About a year ago, I happened upon this statement about the Monitor in the Harvard Business Review – under the charming heading of “do things that don’t interest you”:

“Many things that end up” being meaningful, writes social scientist Joseph Grenny, “have come from conference workshops, articles, or online videos that began as a chore and ended with an insight. My work in Kenya, for example, was heavily influenced by a Christian Science Monitor article I had forced myself to read 10 years earlier. Sometimes, we call things ‘boring’ simply because they lie outside the box we are currently in.”

If you were to come up with a punchline to a joke about the Monitor, that would probably be it. We’re seen as being global, fair, insightful, and perhaps a bit too earnest. We’re the bran muffin of journalism.

But you know what? We change lives. And I’m going to argue that we change lives precisely because we force open that too-small box that most human beings think they live in.
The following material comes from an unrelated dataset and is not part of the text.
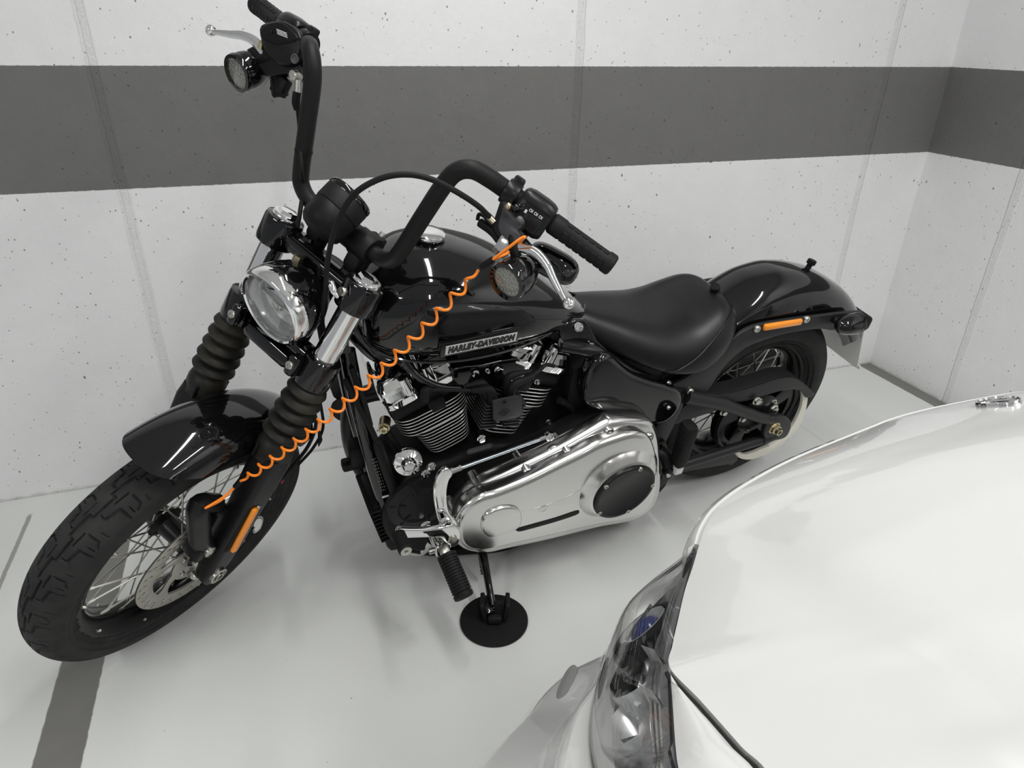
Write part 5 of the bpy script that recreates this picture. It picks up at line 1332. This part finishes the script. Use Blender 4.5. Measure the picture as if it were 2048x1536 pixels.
def patch(off_mid, n=14, inset=0., shift=(0, 0, 0), pw=1.):
    rows_ = []
    for i in range(NU):
        u, l = U_[i], L_[i]; t = L_[min(i + 1, NU - 1)] - L_[max(i - 1, 0)]; d = l - u
        nn = np.cross(t, d); nn = nn / (np.linalg.norm(nn) + 1e-9); nn = nn if nn @ np.array([.6, -.4, .5]) > 0 else -nn
        w = math.sin(PI * np.clip(i / (NU - 1), 0, 1)) ** .5
        rows_.append([u + d * (inset + (1 - 2 * inset) * k / n) + nn * off_mid * w * math.sin(PI * k / n) ** pw + np.array(shift) for k in range(n + 1)])
    return rows_
for sg in (1, -1):
    hlx = empty('headlamp', car, None)
    mm = lambda R: [[q * (sg, 1, 1) for q in r] for r in R]
    o, i_ = mm(patch(.016)), mm(patch(.0125, shift=(0, 0, -.0025)))
    g = G(); g.rings([a + b[::-1] for a, b in zip(o, i_)]); g.build('lens', 'lampglass', hlx)
    g = G(); g.rings(mm(patch(-.085, 18, pw=.6)), closed=False); g.build('lamp_housing', 'lampgrey', hlx)
    # broad pale surround just inside the lower edge, dark trim along the bonnet edge
    R = []
    for i in range(2, NU - 1):
        u, l = U_[i], L_[i]; d = l - u; R.append([(l - d * f + np.array([0, 0, -h])) * (sg, 1, 1) for f, h in ((.01, .003), (.10, .010), (.22, .020), (.34, .034), (.36, .06))])
    g = G(); g.rings(R, closed=False); g.build('lamp_surround', mat('surround_grey', (.46, .46, .45), .35, .2), hlx)
    g = G(); g.rings([[(U_[i] + (L_[i] - U_[i]) * f + np.array([0, 0, -h])) * (sg, 1, 1) for f, h in ((-.02, .006), (.12, .014), (.26, .024), (.30, .05))] for i in range(1, 34)], closed=False); g.build('lamp_rib_panel', mat('rib_panel_grey', (.30, .30, .31), .35, .2), hlx)
    g = G(); g.tube([q * (sg, 1, 1) + (0, 0, -.004) for q in U_[1:]], .0018, 8); g.build('upper_trim', 'gap', hlx)
    for f in (.10, .15, .20):
        g = G(); g.tube([(U_[i] + (L_[i] - U_[i]) * f + np.array([0, 0, -.012])) * (sg, 1, 1) for i in range(4, 30)], .0022, 6); g.build('light_guide', 'lampsilver', hlx)
    for k in range(16):
        i = 4 + k; a = U_[i] + (L_[i] - U_[i]) * .03 + (0, 0, -.020); b = U_[i] + (L_[i] - U_[i]) * .26 + (0, 0, -.030)
        g = G(); g.tube([a * (sg, 1, 1), b * (sg, 1, 1)], .0016, 5); g.build('lamp_rib', 'lampsilver', hlx)
    # bowls: one with a blue filter, two silver shells with dark cut gems
    for (px, py, z, r, m) in ((1293, 1262, .662, .036, 'blue'), (1290, 1355, .668, .044, 'lampsilver'), (1285, 1440, .680, .050, 'lampsilver')):
        c = K(px, py, z); ax_ = np.array([.45, -.62, .62]); ax_ /= np.linalg.norm(ax_)
        e1, e2, _ = frame_from(ax_); c = c * (sg, 1, 1); am = ax_ * (sg, 1, 1)
        g = G(); g.lathe([(r, .006), (r * .97, .010), (r * .93, .004), (r * .80, -.012), (r * .5, -.028), (r * .12, -.034)], c, am, 36, caps=False); g.lathe([(r, .006), (r * 1.01, -.012), (r * .8, -.035), (r * .2, -.045)], c, am, 36, caps=False)
        bw_ = g.build('reflector_bowl', 'bowl', hlx)
        if m == 'blue':
            g = G(); g.lathe([(r * .62, -.004), (r * .60, .004), (r * .45, .011), (r * .25, .014), (.0005, .015)], c, am, 32); g.build('blue_lens', 'blue', bw_)
            g = G(); g.lathe([(r * 1.35, -.012), (r * 1.35, .006), (r * 1.05, .010), (r * 1.02, -.006)], c, am, 40, caps=False); g.build('lamp_collar', 'gap', bw_)
            for k in range(6):
                g = G(); g.box(c + am * .014 + np.cross(am, (0, 0, 1.)) * (-.02 + .008 * k), (.0018, r * 1.1, .004), 0, frame_from(am)); g.build('lens_rib', 'lampsilver', bw_)
        else:
            g = G()
            for k in range(5):
                a = 2 * PI * k / 5 + .4; q = np.cross(am, np.array([0, 0, 1.])); q /= np.linalg.norm(q); w = np.cross(q, am)
                v_ = q * math.cos(a) + w * math.sin(a); s2 = np.cross(am, v_)
                P0 = [c - am * .028, c + v_ * r * .62 - am * .012 + s2 * .006, c + v_ * r * .66 - am * .004, c + v_ * r * .62 - am * .012 - s2 * .006]
                g.add(P0 + [c - am * .014], [(0, 1, 4), (1, 2, 4), (2, 3, 4), (3, 0, 4), (0, 3, 2, 1)])
            g.build('lamp_gem', 'lampgrey', bw_, sharp=10)
            # folded silver visor above the bowl
            hi = U_[np.argmin(np.linalg.norm(U_ - K(px + 50, py, z + .07), axis=1))] * (sg, 1, 1)
            q0, q1 = c + (hi - c) * .45 + np.array([0, -.035, 0]), c + (hi - c) * .45 + np.array([0, .035, 0])
            g = G(); g.add([q0, q1, hi + (0, .045, -.022), hi + (0, -.03, -.022), (q0 + q1) / 2 + (0, 0, .012), hi + (0, .006, -.010)], [(0, 4, 5, 3), (4, 1, 2, 5), (0, 3, 2, 1)]); g.build('visor', 'bowl', hlx, sharp=10)
    # black divider
    g = G(); g.tube([K(1252, 1300, .640) * (sg, 1, 1), K(1262, 1325, .652) * (sg, 1, 1), K(1245, 1380, .640) * (sg, 1, 1), K(1240, 1420, .640) * (sg, 1, 1)], [.010, .014, .016, .006], 12, n=5); g.build('divider', 'gap', hlx)
# bumper: from under the bonnet edge and the lamp down to the valance
base = np.concatenate([ES[:8 * 8 + 1:2], L_[1:NU - 4:2]]); base = resamp(base, 90)
I0 = int(np.argmin(np.linalg.norm(base - L_[0], axis=1)))
def brow0(i):
    t = base[min(i + 1, 89)] - base[max(i - 1, 0)]; nn = np.array([t[1], -t[0], 0]); nn /= np.linalg.norm(nn); nn = -nn if nn @ np.array([.3, -1, 0]) < 0 and i < 50 else nn
    if nn[0] < 0 and i > 20: nn = -nn
    return nn
sec = [(-.010, -.014), (-.001, -.008), (.008, -.004), (.016, -.010), (.021, -.030), (.024, -.07), (.032, -.12), (.052, -.165), (.078, -.215), (.088, -.28), (.084, -.36), (.05, -.44), (-.02, -.47)]
_N = np.array([brow0(i) for i in range(90)]); _N[0] = (0, -1, 0)
for _ in range(14): _N[1:-1] = (_N[:-2] + _N[1:-1] * 2 + _N[2:]) / 4
_N /= np.linalg.norm(_N, axis=1)[:, None]
def brow(i): return _N[i]
rows = []
for i in range(90):
    nn = brow(i); z0 = base[i][2]; sc = (z0 - .17) / .47
    lamp = np.clip((i - I0) / 16, 0, 1); lamp = lamp * lamp * (3 - 2 * lamp); tl = np.clip((i - I0) / (89 - I0), 0, 1)
    lip = np.interp(tl, [0, .28, .42, .62, .8, 1], [-.030, -.030, .004, .032, .026, .012]) * lamp
    rows.append([base[i] + nn * (o + (lip if k > 0 else 0) * min(1, .4 + .3 * k) + np.interp(-h, [.03, .12, .165, .3], [0, .03, .075, .085]) * lamp) + np.array([0, 0, h * (sc if h < -.1 else 1) - .004 * lamp]) for k, (o, h) in enumerate(sec)])
for q in rows[0]: q[0] = 0
g = G(); g.rings(rows, closed=False); g.rings([[q * (-1, 1, 1) for q in r] for r in rows], closed=False); g.build('bumper', 'white', car, sharp=50)
bpy.context.view_layer.update()
_bmp = bpy.data.objects['bumper']; _o = K(1135, 1366, .5); _s = K(1135, 1366, 1.2)
_hit = _bmp.ray_cast(Vector(_s), Vector(_o - _s).normalized())
SC, SN = (np.array(_hit[1]), np.array(_hit[2])) if _hit[0] else (_o, np.array([.6, -.5, .5]))
if SN[2] < 0 and SN[0] < 0: SN = -SN
for sg in (1, -1):
    c = SC * (sg, 1, 1); nn = SN * (sg, 1, 1)
    dd = (K(1150, 1342, SC[2]) - K(1120, 1390, SC[2])) * (sg, 1, 1); dd -= nn * (dd @ nn); dd /= np.linalg.norm(dd); ln = .056; ll = np.cross(nn, dd)
    g = G(); g.plate([[(ln / 2 * math.copysign(abs(math.cos(q)) ** .7, math.cos(q)), .0105 * math.sin(q)) for q in np.linspace(0, 2 * PI, 28, endpoint=False)]], c, dd, ll, .008, .002); g.build('bumper_sensor', 'sensor', car, 'grey oval sensor in the white bumper')
# fenders behind the lamps
for sg in (1, -1):
    inn_ = resamp(ES[13 * 8 + 3:] + (.007, 0, -.001), 40)
    out_ = resamp(np.array([K(1340, 1338, .772), K(1345, 1400, .780), K(1350, 1480, .792), K(1356, 1540, .801), (.945, .56, .805), (.985, .72, .81), (1.0, 1.0, .83)]), 40)
    rows = []
    for i in range(40):
        a, b = inn_[i], out_[i]; d = b - a; w = min(1, i / 6)
        row = [a + (0, 0, -.015), a + (0, 0, -.002)] + [a + d * f + np.array([0, 0, .012 * math.sin(PI * f) * w]) for f in np.linspace(0, 1, 9)]
        fside = np.clip((b[1] - .62) / .1, 0, 1)
        row += [b + np.array([.018, 0, -.05]) * fside, b + np.array([.03, 0, -.16]) * fside + (0, 0, -.001), b + np.array([.015, 0, -.42]) * fside + (0, 0, -.002)]
        rows.append([q * (sg, 1, 1) for q in row])
    g = G(); g.rings(rows, closed=False); g.build('fender', 'white', car, sharp=50)
# round badge on the bonnet's nose
bpy.context.view_layer.update()
_s, _d = K(1997, 808, 1.2), K(1997, 808, .5) - K(1997, 808, 1.2)
_hit = bpy.data.objects['bonnet'].ray_cast(Vector(_s), Vector(_d).normalized())
ec, en_ = (np.array(_hit[1]), np.array(_hit[2])) if _hit[0] else (K(1997, 808, .79), np.array([0, -.16, 1.]))
if en_[2] < 0: en_ = -en_
ec = ec + en_ * .002; BS = .70
eb = empty('bonnet_badge', car)
g = G(); g.lathe([(r_ * BS, h_) for r_, h_ in [(.0425, -.008), (.0435, .001), (.0425, .0045), (.039, .0055), (.0365, .003)]], ec, en_, 48, caps=False); g.build('badge_ring', 'chrome', eb)
g = G(); g.lathe([(.037 * BS, -.004), (.037 * BS, .003)], ec, en_, 40); g.build('badge_field', 'paint', eb)
e1, e2, e3 = frame_from(en_, (1, 0, 0))
g = G(); g.plate([[(x_ * BS, y_ * BS) for x_, y_ in [(-.034, -.006), (-.012, .006), (0, .022), (.012, .006), (.034, -.006), (.010, -.003), (0, -.016), (-.010, -.003)]]], ec + e3 * .0045, e1, e2, .004, .001); g.build('badge_ornament', 'chrome', eb)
The Monitor is a peculiar little publication that’s hard for the world to figure out. We’re run by a church, but we’re not only for church members and we’re not about converting people. We’re known as being fair even as the world becomes as polarized as at any time since the newspaper’s founding in 1908.

We have a mission beyond circulation, we want to bridge divides. We’re about kicking down the door of thought everywhere and saying, “You are bigger and more capable than you realize. And we can prove it.”